All of the grievances were lodged by private individuals and request an investigation into the legality of police action in seizing Nazi flags wielded by members of the neo-Nazi Nordic Resistance Movement or PVL and in detaining four people.

The complaints accuse the police of taking the flags even though the use of Nazi symbols is not a punishable offence in Finland.

The document filed with the Chancellor of Justice claims that in removing the flag, "police exceeded their authority and acted contrary to their statutory duties and in violation of administrative legal principles without any basis in law."

The complainant also raised the issue of "a political motive for preventing the freedom of opinion by a group hated by the police".

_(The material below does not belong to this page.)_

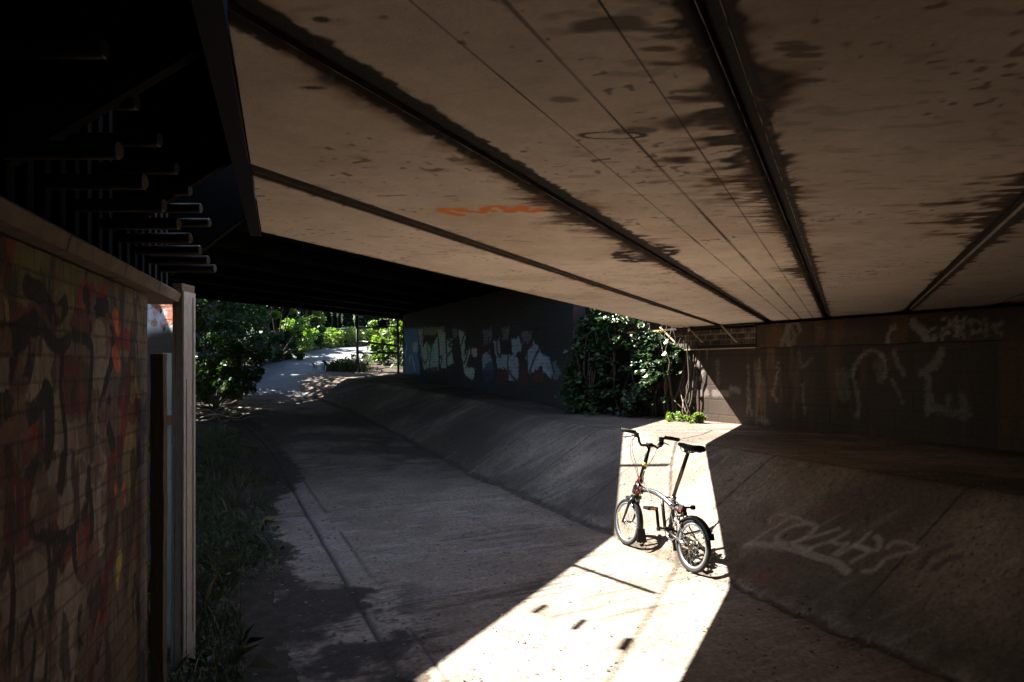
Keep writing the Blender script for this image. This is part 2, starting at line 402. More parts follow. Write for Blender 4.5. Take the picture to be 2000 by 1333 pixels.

So far there is no indication of how long it will take to process the complaints, but the Chancellor of Justice is expected to take three months to review cases that come before the office.

Police: Nazi flags a provocation

Last Thursday, police impounded three Nazi flags carried by participants in an Independence Day procession staged by the nationalist Kohti vapautta ("Toward Freedom") group. Police took action shortly after the procession left Kaisaniemenranta and was heading toward Hakaniemi.

At the time, Helsinki police communications chief, Chief Inspector Juha Hakola told Yle that the decision to remove the flags was based on assembly laws, which empower police to maintain order and security during public gatherings. Police speculated that the decision to carry Nazi flags was aimed at provocation and could lead to a situation that would endanger public safety.

In connection with the operation to confiscate the flags, police also removed four individuals from the procession because they attempted to prevent police from seizing the flags. Police justified detaining the four by saying that they wanted to prevent criminal activity and disruption.

Nearly 300 people participated in the PVL procession, which included dozens of members of the anti-immigrant Soldiers of Odin, a self-appointed street patrol group, and others dressed in PVL garb.